(Scene script records)
_ _ _
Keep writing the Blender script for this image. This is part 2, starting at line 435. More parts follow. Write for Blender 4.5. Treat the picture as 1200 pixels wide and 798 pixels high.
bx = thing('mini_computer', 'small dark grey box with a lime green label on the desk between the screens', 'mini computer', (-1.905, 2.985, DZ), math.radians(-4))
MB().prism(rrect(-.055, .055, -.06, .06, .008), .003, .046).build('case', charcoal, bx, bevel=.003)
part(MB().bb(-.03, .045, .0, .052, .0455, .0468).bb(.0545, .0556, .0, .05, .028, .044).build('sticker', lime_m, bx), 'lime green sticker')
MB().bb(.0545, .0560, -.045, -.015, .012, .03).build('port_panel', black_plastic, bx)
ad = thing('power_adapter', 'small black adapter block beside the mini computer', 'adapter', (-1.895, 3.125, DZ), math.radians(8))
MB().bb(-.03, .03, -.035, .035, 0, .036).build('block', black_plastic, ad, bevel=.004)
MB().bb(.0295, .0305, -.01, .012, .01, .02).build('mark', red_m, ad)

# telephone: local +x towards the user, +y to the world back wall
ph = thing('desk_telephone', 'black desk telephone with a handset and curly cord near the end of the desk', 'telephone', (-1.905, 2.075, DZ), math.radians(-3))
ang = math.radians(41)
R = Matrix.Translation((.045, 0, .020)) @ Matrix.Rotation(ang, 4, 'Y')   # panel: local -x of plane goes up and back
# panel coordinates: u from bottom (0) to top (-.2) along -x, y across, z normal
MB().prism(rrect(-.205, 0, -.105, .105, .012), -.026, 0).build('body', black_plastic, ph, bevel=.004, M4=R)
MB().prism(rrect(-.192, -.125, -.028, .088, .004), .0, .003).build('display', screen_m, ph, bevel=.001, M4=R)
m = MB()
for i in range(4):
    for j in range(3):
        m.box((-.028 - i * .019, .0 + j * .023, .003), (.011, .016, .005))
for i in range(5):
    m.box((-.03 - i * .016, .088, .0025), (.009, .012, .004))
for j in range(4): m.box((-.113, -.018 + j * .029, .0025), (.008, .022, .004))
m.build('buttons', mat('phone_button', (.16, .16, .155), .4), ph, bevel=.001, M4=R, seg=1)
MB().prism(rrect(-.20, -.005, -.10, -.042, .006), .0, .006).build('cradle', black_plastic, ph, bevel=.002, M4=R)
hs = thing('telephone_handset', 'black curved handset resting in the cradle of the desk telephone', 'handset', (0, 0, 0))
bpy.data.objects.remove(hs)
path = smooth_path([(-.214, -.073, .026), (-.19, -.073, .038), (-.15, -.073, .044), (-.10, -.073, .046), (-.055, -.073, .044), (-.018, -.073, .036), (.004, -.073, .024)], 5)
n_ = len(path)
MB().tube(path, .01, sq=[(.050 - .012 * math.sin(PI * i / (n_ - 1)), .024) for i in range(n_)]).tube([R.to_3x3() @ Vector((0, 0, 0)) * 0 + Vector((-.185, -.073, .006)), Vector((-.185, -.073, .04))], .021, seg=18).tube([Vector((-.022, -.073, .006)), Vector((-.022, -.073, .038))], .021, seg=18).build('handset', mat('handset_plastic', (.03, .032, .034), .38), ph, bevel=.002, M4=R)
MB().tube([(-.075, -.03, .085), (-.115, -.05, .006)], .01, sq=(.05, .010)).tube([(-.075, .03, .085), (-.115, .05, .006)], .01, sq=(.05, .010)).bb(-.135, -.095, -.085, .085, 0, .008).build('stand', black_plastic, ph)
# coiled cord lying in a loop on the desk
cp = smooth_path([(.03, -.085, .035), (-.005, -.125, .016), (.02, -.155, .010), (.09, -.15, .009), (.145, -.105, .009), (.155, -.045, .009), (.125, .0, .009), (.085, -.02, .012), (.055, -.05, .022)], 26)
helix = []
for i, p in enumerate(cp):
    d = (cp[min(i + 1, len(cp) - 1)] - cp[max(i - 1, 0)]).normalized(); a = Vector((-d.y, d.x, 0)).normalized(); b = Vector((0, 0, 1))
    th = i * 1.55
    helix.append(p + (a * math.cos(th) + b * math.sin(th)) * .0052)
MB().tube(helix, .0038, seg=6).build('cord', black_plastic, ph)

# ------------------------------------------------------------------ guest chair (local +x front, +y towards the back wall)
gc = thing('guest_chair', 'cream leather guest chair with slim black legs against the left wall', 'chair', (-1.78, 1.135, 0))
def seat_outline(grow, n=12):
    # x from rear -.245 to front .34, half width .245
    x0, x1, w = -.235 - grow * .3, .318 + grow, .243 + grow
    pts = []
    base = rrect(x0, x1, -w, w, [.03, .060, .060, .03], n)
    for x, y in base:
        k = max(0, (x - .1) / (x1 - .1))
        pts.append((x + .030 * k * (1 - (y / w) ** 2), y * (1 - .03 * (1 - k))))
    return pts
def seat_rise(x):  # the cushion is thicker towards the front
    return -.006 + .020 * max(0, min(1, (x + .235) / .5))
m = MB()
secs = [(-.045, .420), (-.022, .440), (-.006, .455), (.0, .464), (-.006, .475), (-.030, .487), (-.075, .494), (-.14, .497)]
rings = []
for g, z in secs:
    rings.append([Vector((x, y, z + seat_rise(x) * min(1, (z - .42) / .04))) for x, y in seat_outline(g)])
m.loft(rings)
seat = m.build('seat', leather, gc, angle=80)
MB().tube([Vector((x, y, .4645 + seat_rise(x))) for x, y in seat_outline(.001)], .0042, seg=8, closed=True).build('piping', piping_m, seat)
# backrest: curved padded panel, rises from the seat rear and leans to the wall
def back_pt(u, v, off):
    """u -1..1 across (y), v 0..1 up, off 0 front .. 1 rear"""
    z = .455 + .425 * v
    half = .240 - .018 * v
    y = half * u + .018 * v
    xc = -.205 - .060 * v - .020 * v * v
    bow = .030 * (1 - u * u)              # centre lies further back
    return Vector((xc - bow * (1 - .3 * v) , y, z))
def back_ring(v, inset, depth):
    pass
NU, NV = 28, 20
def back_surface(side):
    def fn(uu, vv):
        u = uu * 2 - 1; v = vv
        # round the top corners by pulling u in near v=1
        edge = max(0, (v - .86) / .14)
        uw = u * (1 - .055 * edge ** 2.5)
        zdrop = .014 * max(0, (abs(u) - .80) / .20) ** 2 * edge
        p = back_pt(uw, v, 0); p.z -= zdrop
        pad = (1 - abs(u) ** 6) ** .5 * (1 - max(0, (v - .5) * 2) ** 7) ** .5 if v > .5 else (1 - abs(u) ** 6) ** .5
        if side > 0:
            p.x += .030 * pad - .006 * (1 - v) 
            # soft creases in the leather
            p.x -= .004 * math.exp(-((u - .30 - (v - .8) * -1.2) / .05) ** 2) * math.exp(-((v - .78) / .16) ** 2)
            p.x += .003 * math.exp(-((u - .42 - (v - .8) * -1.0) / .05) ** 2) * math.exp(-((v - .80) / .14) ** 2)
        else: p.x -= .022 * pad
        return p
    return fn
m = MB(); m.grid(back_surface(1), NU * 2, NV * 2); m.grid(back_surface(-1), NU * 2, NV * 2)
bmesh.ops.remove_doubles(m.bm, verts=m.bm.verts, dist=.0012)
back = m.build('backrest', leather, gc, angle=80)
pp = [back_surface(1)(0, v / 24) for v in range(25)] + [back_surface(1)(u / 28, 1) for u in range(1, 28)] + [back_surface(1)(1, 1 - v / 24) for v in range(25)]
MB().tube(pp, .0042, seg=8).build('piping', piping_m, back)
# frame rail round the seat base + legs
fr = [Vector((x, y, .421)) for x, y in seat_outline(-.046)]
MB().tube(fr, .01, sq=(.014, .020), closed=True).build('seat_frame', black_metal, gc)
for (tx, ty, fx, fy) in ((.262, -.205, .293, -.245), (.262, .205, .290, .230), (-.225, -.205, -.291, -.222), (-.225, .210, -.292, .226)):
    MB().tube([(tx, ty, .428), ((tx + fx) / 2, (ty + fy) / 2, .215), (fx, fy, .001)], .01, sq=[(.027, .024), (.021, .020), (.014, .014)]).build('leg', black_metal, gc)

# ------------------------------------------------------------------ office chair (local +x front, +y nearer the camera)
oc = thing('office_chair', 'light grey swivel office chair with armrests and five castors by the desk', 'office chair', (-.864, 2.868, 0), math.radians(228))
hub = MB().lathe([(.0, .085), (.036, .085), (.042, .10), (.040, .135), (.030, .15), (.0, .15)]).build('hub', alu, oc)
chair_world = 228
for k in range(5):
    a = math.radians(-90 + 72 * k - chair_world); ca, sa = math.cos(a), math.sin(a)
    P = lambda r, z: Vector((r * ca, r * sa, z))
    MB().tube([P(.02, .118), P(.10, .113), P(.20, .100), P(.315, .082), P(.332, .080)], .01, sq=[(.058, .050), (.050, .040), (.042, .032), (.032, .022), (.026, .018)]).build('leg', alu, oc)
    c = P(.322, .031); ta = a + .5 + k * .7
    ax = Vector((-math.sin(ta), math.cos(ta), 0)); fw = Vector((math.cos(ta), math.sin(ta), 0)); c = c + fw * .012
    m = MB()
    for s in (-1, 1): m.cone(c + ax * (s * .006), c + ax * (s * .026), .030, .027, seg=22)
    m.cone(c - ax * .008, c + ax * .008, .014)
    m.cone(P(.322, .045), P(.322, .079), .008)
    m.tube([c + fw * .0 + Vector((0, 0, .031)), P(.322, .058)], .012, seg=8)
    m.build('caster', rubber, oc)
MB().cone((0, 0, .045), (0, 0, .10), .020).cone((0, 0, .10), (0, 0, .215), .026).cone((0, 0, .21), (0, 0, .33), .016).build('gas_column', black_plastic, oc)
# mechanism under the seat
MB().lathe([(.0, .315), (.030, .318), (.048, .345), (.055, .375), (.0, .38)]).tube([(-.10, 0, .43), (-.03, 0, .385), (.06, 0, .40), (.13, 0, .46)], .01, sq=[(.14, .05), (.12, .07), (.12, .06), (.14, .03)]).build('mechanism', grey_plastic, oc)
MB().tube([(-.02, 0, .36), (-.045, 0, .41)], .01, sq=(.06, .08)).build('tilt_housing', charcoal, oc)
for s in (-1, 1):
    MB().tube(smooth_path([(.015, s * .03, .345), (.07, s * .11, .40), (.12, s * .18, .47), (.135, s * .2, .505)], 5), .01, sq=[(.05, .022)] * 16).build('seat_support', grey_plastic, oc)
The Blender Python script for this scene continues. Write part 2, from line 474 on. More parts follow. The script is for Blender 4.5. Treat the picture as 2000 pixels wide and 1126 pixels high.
_ _ _
### Set exercise:
Everything from the first line of the material through the line containing "-.01, .012, .01, .02).build('mark', red_m, ad)" is to be printed exactly; lines after that are to be left out.

### Finished task:
Keep writing the Blender script for this image. This is part 2, starting at line 435. More parts follow. Write for Blender 4.5. Treat the picture as 1200 pixels wide and 798 pixels high.
bx = thing('mini_computer', 'small dark grey box with a lime green label on the desk between the screens', 'mini computer', (-1.905, 2.985, DZ), math.radians(-4))
MB().prism(rrect(-.055, .055, -.06, .06, .008), .003, .046).build('case', charcoal, bx, bevel=.003)
part(MB().bb(-.03, .045, .0, .052, .0455, .0468).bb(.0545, .0556, .0, .05, .028, .044).build('sticker', lime_m, bx), 'lime green sticker')
MB().bb(.0545, .0560, -.045, -.015, .012, .03).build('port_panel', black_plastic, bx)
ad = thing('power_adapter', 'small black adapter block beside the mini computer', 'adapter', (-1.895, 3.125, DZ), math.radians(8))
MB().bb(-.03, .03, -.035, .035, 0, .036).build('block', black_plastic, ad, bevel=.004)
MB().bb(.0295, .0305, -.01, .012, .01, .02).build('mark', red_m, ad)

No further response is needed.